(Clearwisdom.net) I am a Falun Dafa practitioner from Northern China. Some time ago I went to a southern city for family reasons. At first I really wanted to contact local practitioners in the south, yet I didn't until recently. For years I got along by studying Zhuan Falun, and with my own faith in Dafa and Master.

At that time I did not have access to the Internet, so I could not obtain Master's new articles when they came out. Whenever I went to my hometown or when someone from my hometown came here, fellow practitioners would give me the new articles. When I went home, I brought many things back. Fellow practitioners worried that police on the train would search me. With master's protection, and by maintaining the righteous thoughts of a Dafa disciple, I went home safely every time. Now I can use the Internet anytime, and get whatever I want, thanks to the protection of Master, the miracle of Dafa, and the power of righteous thoughts.

When I encountered tribulations, Master's lectures resounded in my ears, helping me pass the tests one by one. This year a fellow practitioner from my hometown came to this area, and I arranged accommodations for him. After a while, conflicts surfaced. Whenever he came to my home to use the Internet, he was looking for another job. He already had a job, but he said that his boss was not good, so he wanted to find a better job. I asked him to add ink to the printer cartridge, but he forgot. His head was filled with looking for a job. I wanted to point this out, but human feelings prevented me from doing so, and I just quietly felt unhappy. I thought, "You call yourself a cultivator, but you do even worse than an ordinary person."
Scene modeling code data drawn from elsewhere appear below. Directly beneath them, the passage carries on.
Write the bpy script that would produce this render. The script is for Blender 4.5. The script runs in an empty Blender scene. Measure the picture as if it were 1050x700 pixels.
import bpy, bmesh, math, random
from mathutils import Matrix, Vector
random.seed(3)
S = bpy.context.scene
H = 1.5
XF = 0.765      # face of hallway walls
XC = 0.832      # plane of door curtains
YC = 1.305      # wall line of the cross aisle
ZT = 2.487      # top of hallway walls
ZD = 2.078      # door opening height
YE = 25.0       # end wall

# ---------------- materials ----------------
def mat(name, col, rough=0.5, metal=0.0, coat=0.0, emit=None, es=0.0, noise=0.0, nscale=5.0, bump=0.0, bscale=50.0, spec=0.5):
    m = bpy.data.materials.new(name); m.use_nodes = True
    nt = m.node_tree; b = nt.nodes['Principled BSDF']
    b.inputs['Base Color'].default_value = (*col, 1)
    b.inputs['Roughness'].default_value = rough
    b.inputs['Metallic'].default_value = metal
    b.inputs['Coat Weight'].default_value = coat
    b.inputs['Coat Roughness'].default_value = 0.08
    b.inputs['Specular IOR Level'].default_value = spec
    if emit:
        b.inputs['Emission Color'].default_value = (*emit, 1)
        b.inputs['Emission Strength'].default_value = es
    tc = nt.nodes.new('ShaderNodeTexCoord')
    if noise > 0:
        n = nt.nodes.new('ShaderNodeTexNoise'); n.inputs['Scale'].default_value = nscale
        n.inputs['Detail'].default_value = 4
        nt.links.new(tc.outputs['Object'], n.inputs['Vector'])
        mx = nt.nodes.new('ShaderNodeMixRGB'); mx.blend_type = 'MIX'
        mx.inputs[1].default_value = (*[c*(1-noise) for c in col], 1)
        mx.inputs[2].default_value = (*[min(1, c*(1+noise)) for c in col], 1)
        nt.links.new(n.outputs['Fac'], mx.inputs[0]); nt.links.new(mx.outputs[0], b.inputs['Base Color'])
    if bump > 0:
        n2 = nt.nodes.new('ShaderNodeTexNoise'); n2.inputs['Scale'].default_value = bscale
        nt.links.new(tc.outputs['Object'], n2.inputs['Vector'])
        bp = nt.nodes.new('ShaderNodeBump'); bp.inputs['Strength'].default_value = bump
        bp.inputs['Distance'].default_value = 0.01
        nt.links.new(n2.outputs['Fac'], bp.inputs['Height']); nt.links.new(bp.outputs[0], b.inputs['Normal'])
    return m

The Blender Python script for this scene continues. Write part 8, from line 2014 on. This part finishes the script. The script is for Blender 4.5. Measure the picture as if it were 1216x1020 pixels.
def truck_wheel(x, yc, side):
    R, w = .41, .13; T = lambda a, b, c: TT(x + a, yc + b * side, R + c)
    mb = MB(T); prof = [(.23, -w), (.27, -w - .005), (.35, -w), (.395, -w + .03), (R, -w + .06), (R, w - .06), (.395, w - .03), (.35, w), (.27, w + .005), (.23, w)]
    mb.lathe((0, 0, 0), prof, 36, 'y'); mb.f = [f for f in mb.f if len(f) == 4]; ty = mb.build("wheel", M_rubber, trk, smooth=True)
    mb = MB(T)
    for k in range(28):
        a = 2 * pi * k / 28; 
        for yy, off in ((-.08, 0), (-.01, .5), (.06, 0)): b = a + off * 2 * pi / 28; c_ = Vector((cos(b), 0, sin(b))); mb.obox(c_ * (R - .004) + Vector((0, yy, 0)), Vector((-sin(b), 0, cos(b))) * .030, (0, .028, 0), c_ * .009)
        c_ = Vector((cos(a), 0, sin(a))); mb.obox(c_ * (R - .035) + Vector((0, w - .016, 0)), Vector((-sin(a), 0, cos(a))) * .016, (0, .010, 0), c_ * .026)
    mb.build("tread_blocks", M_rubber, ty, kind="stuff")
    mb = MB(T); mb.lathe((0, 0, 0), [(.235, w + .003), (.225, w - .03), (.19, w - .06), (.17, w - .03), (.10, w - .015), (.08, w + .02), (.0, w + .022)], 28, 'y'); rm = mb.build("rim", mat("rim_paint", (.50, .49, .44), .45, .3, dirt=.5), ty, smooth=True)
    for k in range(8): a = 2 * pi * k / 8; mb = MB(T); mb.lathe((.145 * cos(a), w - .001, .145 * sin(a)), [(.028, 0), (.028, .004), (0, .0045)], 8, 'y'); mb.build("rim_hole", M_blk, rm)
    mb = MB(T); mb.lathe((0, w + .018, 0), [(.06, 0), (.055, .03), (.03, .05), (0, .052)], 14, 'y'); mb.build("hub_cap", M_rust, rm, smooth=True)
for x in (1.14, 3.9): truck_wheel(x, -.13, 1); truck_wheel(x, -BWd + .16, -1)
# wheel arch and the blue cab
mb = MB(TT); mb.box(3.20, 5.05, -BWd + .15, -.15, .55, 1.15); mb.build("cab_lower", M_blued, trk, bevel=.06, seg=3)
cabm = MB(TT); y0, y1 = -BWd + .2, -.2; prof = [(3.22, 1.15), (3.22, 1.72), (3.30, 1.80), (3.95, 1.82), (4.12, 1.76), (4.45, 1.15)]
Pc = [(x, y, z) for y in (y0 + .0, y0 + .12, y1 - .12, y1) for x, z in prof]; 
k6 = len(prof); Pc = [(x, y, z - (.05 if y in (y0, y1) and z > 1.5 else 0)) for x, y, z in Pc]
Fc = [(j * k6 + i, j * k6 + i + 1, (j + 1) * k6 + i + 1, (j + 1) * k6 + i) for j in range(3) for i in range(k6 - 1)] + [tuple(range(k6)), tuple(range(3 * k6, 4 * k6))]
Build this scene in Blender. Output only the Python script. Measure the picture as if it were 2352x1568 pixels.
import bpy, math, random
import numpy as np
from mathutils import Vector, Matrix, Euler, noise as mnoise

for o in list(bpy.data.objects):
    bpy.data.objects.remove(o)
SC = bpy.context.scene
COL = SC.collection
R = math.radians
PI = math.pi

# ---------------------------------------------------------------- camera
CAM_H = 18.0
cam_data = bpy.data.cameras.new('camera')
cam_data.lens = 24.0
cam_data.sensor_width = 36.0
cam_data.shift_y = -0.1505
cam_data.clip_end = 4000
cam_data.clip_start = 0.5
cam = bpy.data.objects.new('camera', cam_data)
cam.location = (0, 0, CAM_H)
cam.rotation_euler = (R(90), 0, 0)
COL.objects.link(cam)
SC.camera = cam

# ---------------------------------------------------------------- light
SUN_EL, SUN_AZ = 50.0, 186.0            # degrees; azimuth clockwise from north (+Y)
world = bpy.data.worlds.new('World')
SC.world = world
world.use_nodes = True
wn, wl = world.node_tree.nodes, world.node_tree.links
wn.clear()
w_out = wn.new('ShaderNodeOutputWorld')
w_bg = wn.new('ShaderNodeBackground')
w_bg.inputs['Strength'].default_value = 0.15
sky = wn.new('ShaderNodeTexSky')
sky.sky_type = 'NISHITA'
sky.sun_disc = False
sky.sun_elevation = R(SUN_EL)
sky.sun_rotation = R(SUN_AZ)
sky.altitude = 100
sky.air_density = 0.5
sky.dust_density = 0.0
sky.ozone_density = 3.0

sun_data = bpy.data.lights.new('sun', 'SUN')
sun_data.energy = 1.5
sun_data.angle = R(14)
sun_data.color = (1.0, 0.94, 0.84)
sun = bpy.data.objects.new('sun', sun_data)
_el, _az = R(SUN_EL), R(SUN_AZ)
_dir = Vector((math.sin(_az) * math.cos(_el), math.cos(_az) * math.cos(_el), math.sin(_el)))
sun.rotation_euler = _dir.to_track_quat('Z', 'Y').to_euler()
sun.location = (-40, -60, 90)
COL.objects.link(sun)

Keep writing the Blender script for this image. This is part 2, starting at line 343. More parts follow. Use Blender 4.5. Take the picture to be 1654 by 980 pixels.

One day he said to me angrily, "When you spoke with your colleagues, you did not look like a cultivator at all. It seems that you just want to make money. Your cultivation state has stayed the same as before. Is this behaving like a cultivator??"

I became very angry, and really wanted to point at him and say, "What right do you have to criticize me?" Then, I could hear Master's lectures in my ears, and I went to another room to look inside.

When my husband and I divorced, I got most of the property. I live with my daughter and life is very difficult. Thanks to the Fa, we managed to get through it. After the persecution began on July 20, 1999, many practitioners were arrested and fined. I have always helped out fellow practitioners financially. Some practitioner couples were both detained, so I brought their kids to my home. No matter which practitioner had difficulty, once I heard about it, I would help him financially. So why did this fellow practitioner say that I just cared about making money?

I went home to study the Fa. I noticed that Master said,

"...when a conflict arises between two people and it's seen by a third person, even the third person should think to himself..." ("Teaching the Fa at the Fa Conference in Australia," 1999)

At night I slept and dreamed that I stood in front of a big mirror and looked inside. I suddenly understood, as I had not been in contact with fellow practitioners for a long time. I stayed by myself and had no fellow practitioners to communicate with. Master asked us to do the three things, but I did not do them well. There was a period when I did not practice the exercises often. Master is so compassionate. He does not want me to lag behind, so he arranged for this practitioner to come to my home and help me cultivate. How could I treat him like this?

Through studying the Fa, I found many attachments, including attachments to fame, gain, and sentiment. I had not let them go. Actually I had all of the attachments that I saw in this practitioner. Now some of the attachments are exposed, which helps me realize the seriousness of the attachments. After I found the attachments, I felt at ease. I told the practitioner how Master helped show me the attachments I found in myself after studying the Fa. I told him how previously, I saw his problem but I did not tell him, because of human sentiment. I asked him to point out my problems if he saw anything. He told me that day after I went to another room, that he also looked inside, and found that he did not have benevolence at that time. He also asked me to point out any of his shortcomings.

Through looking inside, we both saw our attachments.

Through sharing, we felt that before we were, in a way, recognizing the arrangements of the old forces. Master does not recognize the old forces, so neither should we. Previously there had been many times I wanted to write experience sharing articles, but I used the excuse that my education level was low and I did not know how to type, so how could I write well? On top of that, the old forces caused me not to have time time to write. Today I sent forth righteous thought to eliminate the effects of the old forces persecuting me, and I pleaded with Master to strengthen me, as I must write my experience sharing paper.

Now every day at 3:50 a.m., I will practice the exercises together with all practitioners in China. From now on, we will do the three things together and keep up with the quick pace of Fa-rectification. We should not fall short of Master's expectations.

I am sincerely grateful to Master! I miss Master very much! Very, very much! The disciples of China miss Master very much!